- _What you are asked to do_:
From the entries below, copy every line where the string "follow" appears.

[start Recorded data]

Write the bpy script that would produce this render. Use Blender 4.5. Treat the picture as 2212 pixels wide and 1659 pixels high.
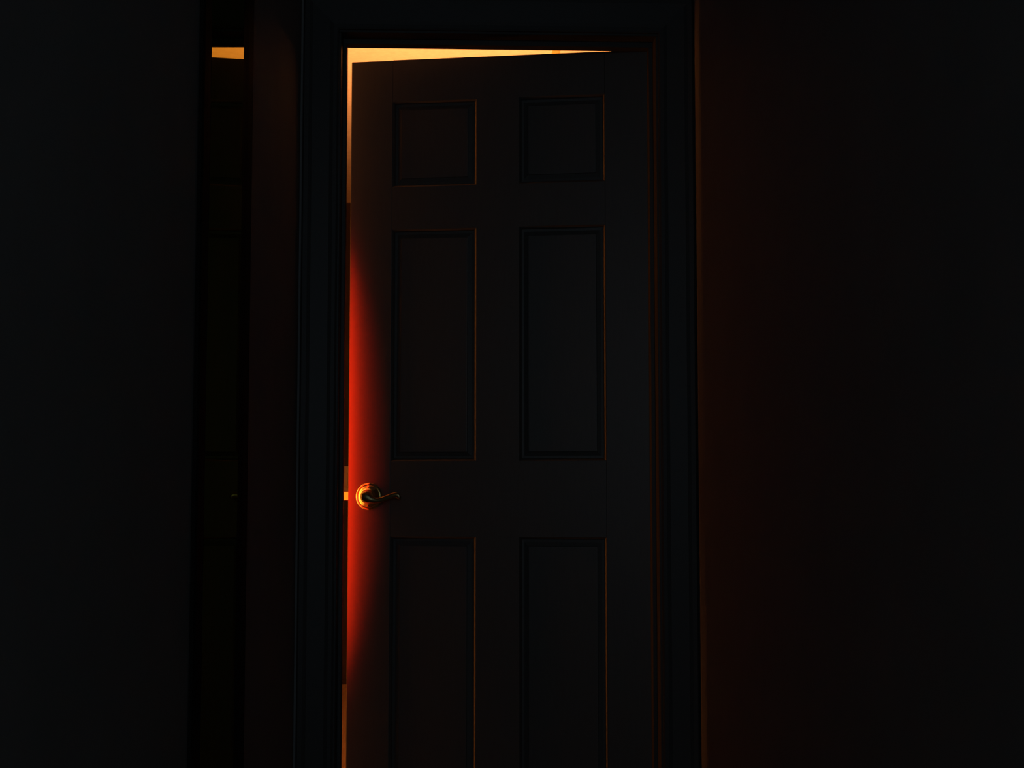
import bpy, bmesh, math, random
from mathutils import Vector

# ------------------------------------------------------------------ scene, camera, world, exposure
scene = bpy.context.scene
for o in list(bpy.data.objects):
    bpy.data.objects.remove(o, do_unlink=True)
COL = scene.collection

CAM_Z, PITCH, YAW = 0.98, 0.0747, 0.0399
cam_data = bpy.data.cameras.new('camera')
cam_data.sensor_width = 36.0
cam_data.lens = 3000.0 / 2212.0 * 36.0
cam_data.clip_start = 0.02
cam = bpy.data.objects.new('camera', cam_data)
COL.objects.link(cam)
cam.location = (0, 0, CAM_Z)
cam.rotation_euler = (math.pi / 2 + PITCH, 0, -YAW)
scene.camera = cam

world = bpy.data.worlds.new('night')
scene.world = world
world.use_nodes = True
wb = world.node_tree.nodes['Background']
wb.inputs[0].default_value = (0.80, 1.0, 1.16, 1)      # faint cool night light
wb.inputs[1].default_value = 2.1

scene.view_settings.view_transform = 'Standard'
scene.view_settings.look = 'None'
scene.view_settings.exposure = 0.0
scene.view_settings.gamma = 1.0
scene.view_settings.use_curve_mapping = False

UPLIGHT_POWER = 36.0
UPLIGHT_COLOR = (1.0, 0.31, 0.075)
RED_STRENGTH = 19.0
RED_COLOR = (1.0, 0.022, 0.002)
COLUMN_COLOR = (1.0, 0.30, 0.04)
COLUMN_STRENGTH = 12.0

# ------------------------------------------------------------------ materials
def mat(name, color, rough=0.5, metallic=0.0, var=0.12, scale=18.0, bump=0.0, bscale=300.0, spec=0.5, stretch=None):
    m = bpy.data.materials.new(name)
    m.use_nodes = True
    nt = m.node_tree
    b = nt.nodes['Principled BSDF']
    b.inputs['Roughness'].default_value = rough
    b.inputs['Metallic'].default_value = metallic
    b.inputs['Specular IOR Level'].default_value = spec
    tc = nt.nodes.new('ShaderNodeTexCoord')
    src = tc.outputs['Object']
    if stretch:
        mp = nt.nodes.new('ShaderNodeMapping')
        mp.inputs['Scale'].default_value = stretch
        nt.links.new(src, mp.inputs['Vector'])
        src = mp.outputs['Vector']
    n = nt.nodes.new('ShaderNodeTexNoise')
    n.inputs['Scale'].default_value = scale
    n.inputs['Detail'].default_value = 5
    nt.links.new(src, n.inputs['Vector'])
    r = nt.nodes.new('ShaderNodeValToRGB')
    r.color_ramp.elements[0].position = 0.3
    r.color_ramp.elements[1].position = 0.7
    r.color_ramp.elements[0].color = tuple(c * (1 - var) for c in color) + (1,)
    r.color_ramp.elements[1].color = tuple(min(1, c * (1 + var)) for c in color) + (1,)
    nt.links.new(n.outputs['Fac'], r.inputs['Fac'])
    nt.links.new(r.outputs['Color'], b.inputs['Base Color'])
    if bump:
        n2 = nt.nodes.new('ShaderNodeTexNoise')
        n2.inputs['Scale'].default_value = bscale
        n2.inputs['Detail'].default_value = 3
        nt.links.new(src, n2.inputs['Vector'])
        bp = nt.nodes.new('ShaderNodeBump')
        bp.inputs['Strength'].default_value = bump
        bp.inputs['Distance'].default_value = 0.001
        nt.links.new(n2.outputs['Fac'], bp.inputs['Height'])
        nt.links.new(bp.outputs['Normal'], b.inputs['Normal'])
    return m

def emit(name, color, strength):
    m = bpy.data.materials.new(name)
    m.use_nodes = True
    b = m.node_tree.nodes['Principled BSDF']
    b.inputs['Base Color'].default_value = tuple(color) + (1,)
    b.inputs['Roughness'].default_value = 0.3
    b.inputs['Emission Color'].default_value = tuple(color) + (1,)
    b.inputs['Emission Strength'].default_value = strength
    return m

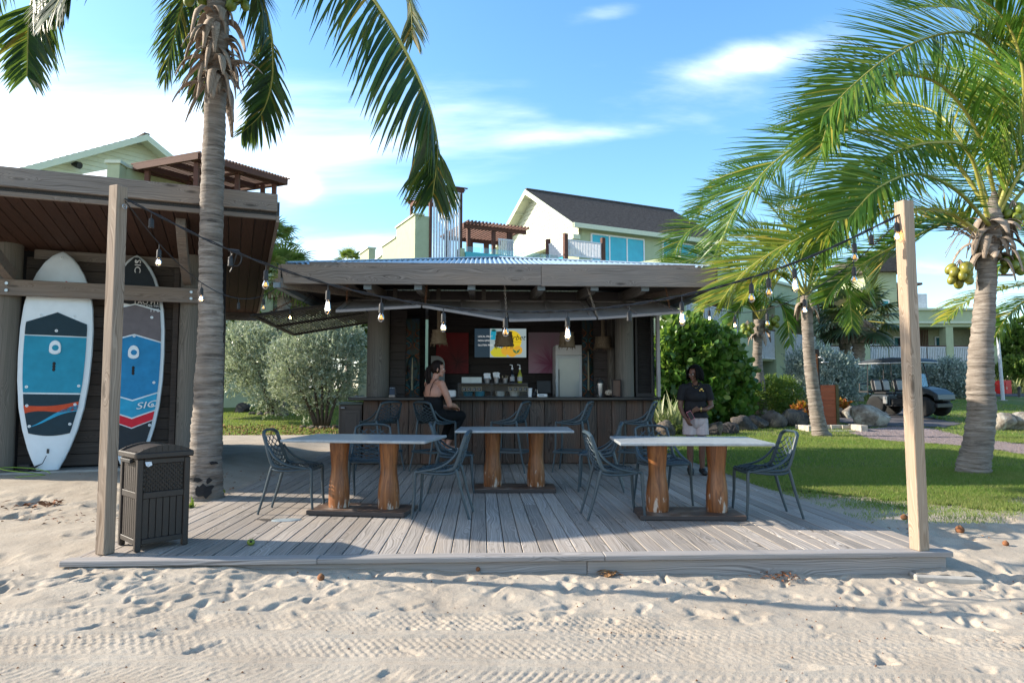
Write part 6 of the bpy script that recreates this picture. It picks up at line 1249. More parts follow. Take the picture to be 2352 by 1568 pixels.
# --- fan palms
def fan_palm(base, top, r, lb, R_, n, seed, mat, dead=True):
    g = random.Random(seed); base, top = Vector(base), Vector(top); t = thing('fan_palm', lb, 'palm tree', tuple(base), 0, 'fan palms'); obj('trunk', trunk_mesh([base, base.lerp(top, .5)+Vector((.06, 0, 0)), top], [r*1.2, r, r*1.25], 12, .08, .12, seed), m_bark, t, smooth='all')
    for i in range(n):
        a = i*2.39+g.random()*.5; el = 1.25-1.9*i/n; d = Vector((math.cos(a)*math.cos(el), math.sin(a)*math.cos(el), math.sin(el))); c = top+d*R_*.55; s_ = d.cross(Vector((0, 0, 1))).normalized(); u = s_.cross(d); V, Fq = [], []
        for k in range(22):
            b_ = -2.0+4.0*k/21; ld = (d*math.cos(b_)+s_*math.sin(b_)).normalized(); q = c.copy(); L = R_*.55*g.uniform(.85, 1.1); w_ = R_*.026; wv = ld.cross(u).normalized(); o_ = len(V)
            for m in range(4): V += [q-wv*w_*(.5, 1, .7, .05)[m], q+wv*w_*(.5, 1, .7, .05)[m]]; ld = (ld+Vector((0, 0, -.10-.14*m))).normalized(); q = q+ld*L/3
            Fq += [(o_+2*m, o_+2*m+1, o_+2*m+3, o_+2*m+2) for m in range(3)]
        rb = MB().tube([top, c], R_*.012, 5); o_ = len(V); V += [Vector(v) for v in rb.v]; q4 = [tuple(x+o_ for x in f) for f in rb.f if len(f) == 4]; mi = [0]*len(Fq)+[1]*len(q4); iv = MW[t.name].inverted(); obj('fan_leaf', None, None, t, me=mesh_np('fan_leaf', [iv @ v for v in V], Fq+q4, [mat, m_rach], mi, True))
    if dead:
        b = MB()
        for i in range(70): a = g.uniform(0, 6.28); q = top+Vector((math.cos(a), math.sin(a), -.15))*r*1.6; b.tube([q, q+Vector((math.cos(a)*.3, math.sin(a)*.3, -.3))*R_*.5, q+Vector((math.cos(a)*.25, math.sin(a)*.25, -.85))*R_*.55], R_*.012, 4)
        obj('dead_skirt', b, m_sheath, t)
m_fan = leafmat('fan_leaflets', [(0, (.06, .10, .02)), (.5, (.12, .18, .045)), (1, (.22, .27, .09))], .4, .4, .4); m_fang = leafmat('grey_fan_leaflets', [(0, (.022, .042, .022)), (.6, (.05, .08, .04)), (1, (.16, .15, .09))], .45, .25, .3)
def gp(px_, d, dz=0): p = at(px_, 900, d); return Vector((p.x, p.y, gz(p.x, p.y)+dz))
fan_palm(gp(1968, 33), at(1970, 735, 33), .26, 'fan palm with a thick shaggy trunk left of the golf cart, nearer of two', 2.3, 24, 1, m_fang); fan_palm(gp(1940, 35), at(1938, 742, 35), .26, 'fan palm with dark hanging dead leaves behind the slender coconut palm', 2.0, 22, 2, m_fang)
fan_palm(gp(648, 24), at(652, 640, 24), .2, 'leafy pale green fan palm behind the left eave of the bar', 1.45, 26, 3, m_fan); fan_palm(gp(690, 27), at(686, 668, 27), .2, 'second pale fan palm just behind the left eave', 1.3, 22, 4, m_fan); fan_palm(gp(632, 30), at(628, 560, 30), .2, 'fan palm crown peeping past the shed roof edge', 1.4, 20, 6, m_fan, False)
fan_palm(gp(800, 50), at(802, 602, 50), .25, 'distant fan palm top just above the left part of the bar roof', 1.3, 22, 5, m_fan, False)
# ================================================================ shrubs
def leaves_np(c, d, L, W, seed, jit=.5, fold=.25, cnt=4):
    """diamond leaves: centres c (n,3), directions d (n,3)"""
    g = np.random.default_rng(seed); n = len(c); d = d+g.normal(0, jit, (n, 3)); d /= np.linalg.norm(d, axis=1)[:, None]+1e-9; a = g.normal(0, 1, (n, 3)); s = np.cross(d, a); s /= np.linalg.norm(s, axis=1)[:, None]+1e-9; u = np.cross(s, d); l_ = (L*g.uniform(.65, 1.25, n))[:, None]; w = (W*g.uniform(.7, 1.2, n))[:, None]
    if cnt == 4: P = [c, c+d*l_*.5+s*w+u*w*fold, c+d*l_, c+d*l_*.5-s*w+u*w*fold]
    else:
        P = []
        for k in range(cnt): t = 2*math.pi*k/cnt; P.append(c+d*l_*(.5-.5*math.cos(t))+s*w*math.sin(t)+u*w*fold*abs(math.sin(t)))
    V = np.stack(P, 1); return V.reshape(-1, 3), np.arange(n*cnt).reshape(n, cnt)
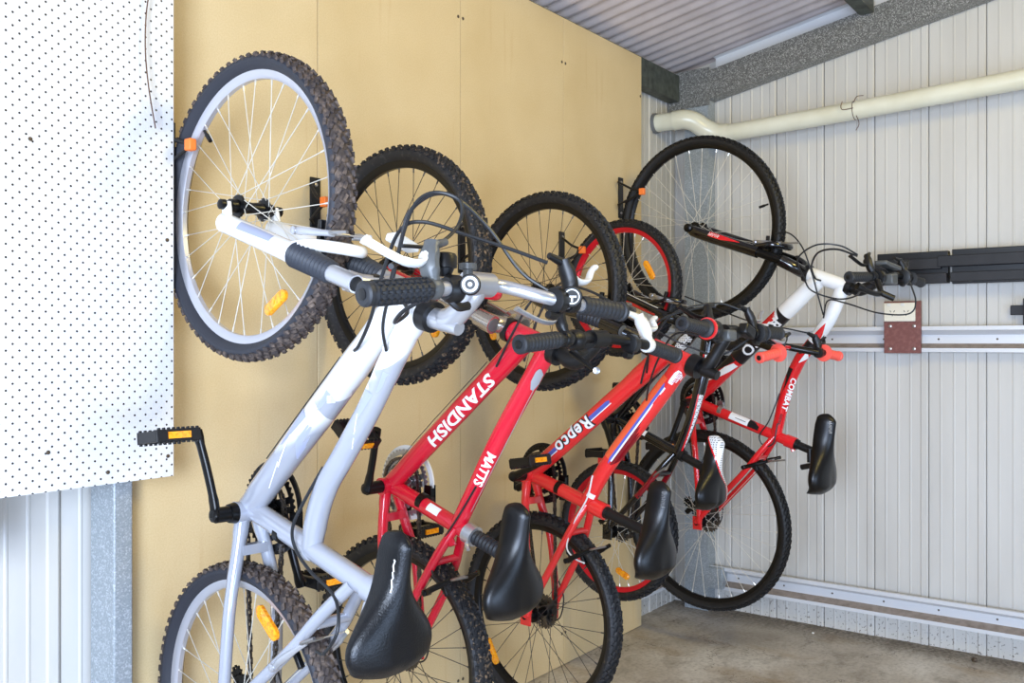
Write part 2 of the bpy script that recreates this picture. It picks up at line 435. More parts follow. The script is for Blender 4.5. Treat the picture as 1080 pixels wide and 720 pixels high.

[end Recorded data]

- _Finished answer_:
Write part 6 of the bpy script that recreates this picture. It picks up at line 1249. More parts follow. Take the picture to be 2352 by 1568 pixels.
Write part 2 of the bpy script that recreates this picture. It picks up at line 435. More parts follow. The script is for Blender 4.5. Treat the picture as 1080 pixels wide and 720 pixels high.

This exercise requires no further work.